Over time in a marriage, it’s easy to feel taken for granted. Some days, you may feel like the only things you’re attending to in your household are your child’s needs, let alone your own, and certainly not your spouse’s. This exercise can help you both see the little things that you do for each other, and that you have done for you.
After the week is up, sit down to compare your experiences.
Take note of:
- What types of intimacy do the things you do for each other reflect? For instance, your spouse might demonstrate communication intimacy by stopping writing an email for work when you ask them to talk.
- If you had to pick the things you appreciated most that your spouse did for you this week, do they represent areas of intimacy that you feel are strong in your marriage, or that are lacking? For example, if you’ve been craving aesthetic intimacy, and your spouse leaves roses on your bedside table just because they thought you’d appreciate waking up to something beautiful, does that resonate more strongly with you than if they show intimacy in a way that they usually do?
- Were there things your spouse appreciated that you did for them that were surprising to you?
What next:
Commit to continuing to make small gestures to show each other love and gratitude.
Plan ahead for another week long appreciation list exercise at some point in the future; maybe 6 weeks from now, or 6 months from now, it doesn’t matter as long as you both agree to it. Don’t let one Appreciation List exercise end without planning when you’ll do the next one!
The Memory List
What to do:
Each of you recalls and writes down five times that you felt truly connected and intimate.
The memories don’t have to be major events. I have a vivid memory of the look of sheer joy on my husband’s face the first time our infant son sneezed (to be clear, it was a completely adorable sneeze). In that terribly brief moment, I had a powerful sense of how deeply my husband loved our new little baby, and how delighted he was to be a father. In the haze of sleepless nights and endless feedings, it was the first time I truly felt parenting intimacy….and clearly it left an impression, because my son is now almost five and still sometimes asks me to tell him the story of how Daddy looked when he first sneezed!

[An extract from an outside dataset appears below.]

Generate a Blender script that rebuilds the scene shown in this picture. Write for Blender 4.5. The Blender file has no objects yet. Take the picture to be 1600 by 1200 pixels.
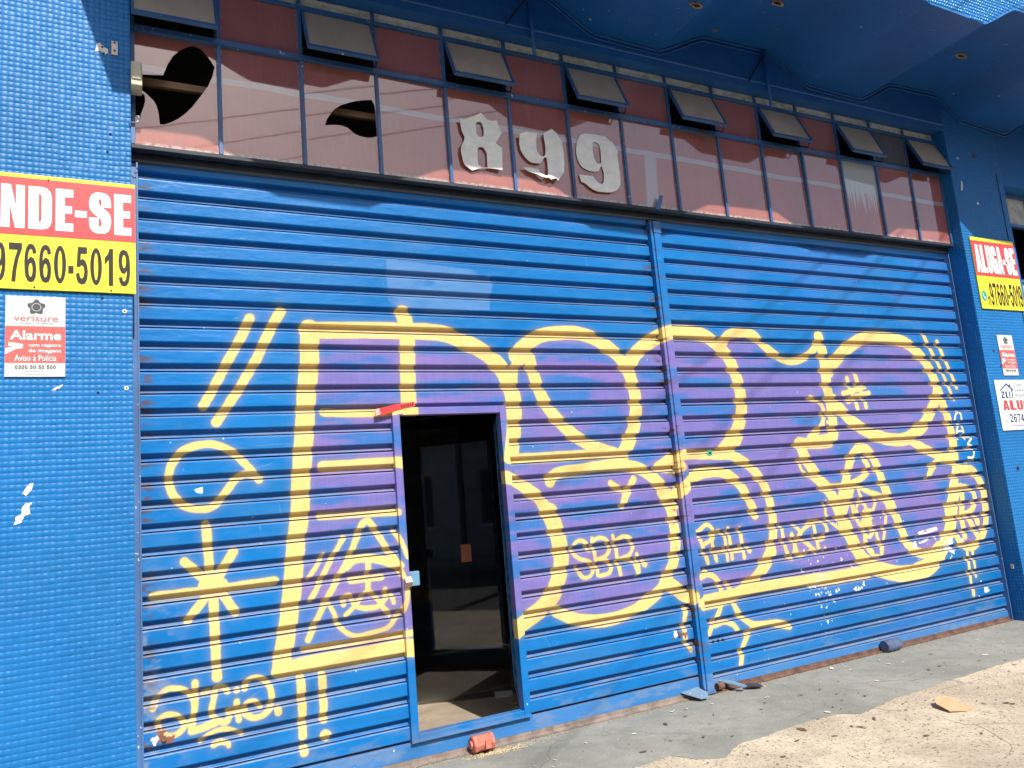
import bpy, math, random
import numpy as np
from mathutils import Matrix, Vector
random.seed(7); rng = np.random.default_rng(7)
scene = bpy.context.scene
COL = scene.collection

# ------------------------------------------------------------------ camera, sky, sun, exposure
cam = bpy.data.cameras.new('camera'); cam_o = bpy.data.objects.new('camera', cam); COL.objects.link(cam_o)
cam.sensor_fit = 'HORIZONTAL'; cam.sensor_width = 36.0; cam.lens = 1198.26 / 1600 * 36.0
cam.clip_start = 0.05; cam.clip_end = 900
_r = Vector((0.89062131, -0.44695693, -0.08380439)); _u = Vector((0.00588803, -0.1729388, 0.98491497)); _f = Vector((0.45470761, 0.87767971, 0.15139129))
_m = Matrix((_r, _u, -_f)).transposed().to_4x4(); _m.translation = Vector((1.09845, -4.39806, 1.43563)); cam_o.matrix_world = _m
scene.camera = cam_o
SUN_EL, SUN_AZ = math.radians(47.4), math.radians(2.0)          # azimuth measured from the street direction (-y) towards +x
world = bpy.data.worlds.new('World'); scene.world = world; world.use_nodes = True
_nt = world.node_tree; _bg = _nt.nodes['Background']; _sky = _nt.nodes.new('ShaderNodeTexSky')
_sky.sky_type = 'NISHITA'; _sky.sun_disc = False; _sky.sun_elevation = SUN_EL; _sky.sun_rotation = math.pi - SUN_AZ
_sky.air_density = 1.0; _sky.dust_density = 2.5; _sky.ozone_density = 1.0
_nt.links.new(_sky.outputs[0], _bg.inputs[0]); _bg.inputs[1].default_value = 0.112
sun = bpy.data.lights.new('sun', 'SUN'); sun.energy = 4.8; sun.angle = math.radians(0.55); sun.color = (1.0, 0.95, 0.87)
sun_o = bpy.data.objects.new('sun', sun); COL.objects.link(sun_o)
_s = Vector((math.sin(SUN_AZ) * math.cos(SUN_EL), -math.cos(SUN_AZ) * math.cos(SUN_EL), math.sin(SUN_EL)))
sun_o.rotation_euler = _s.to_track_quat('Z', 'Y').to_euler(); sun_o.location = (3, -8, 12)
vs = scene.view_settings; vs.view_transform = 'Standard'; vs.look = 'None'; vs.gamma = 1.0; vs.exposure = 0.40; vs.use_curve_mapping = False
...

Come together to talk about these times. Make it your goal to truly understand what about this experience resonated with your spouse, and what type or types of intimacy were at play. It could be the case that you both choose the same event, but that you have different reasons that you felt connected at that time. Rather than reflecting on how you felt during this time, focus on listening to what about it was special to your spouse.
Take note of:
- Are there times you both included on your lists? If so, were the types of intimacy that you experienced the same, or were they different?
- Were there times you were surprised that your spouse included?

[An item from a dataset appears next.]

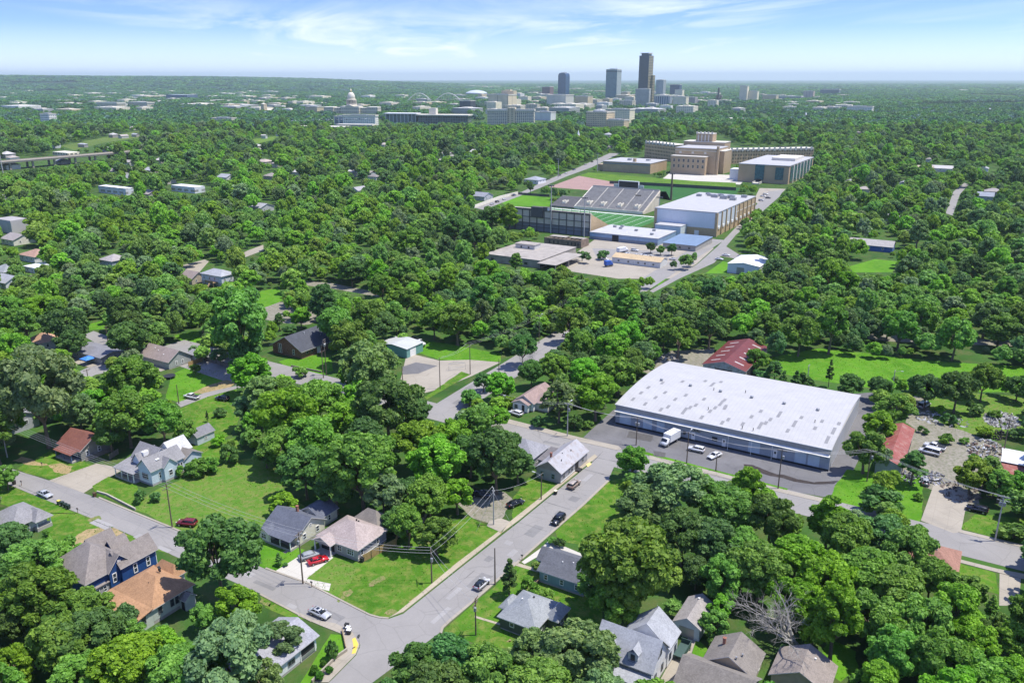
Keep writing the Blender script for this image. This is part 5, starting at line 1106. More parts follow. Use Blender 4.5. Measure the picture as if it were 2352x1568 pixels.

- Do you see any trends in terms of type of intimacy? Is there one type of intimacy that’s in many of your favorite times? Looking at your first list exercise, these days do you perceive your marriage to be strong in this type of intimacy, or is it an area you’d like to focus on improving?
What next?
Each of you imagine that five years have passed. If you were to do this exercise again, what memories might you have of the past five years that would be deeply intimate for you? Spend time truly visualizing and imagining what those moments might be, and then write down all of the details you can about them. Try to come up with at least five.
Come together with your spouse, and each of you talk about the moments of intimacy you’re hoping to have. Are they likely to happen? What will help them to happen? What barriers stand in the way? Does your spouse have similar hopes, or are theirs different, and how?
Exercises like these can be a simple way to start conversations about the intimacy in your marriage. Understanding what’s working and what’s not working for each of you can help you rekindle the feelings that brought you together in the first place.
I’d love to know if there are other exercises you’ve used to open a dialogue with your spouse about your intimacy!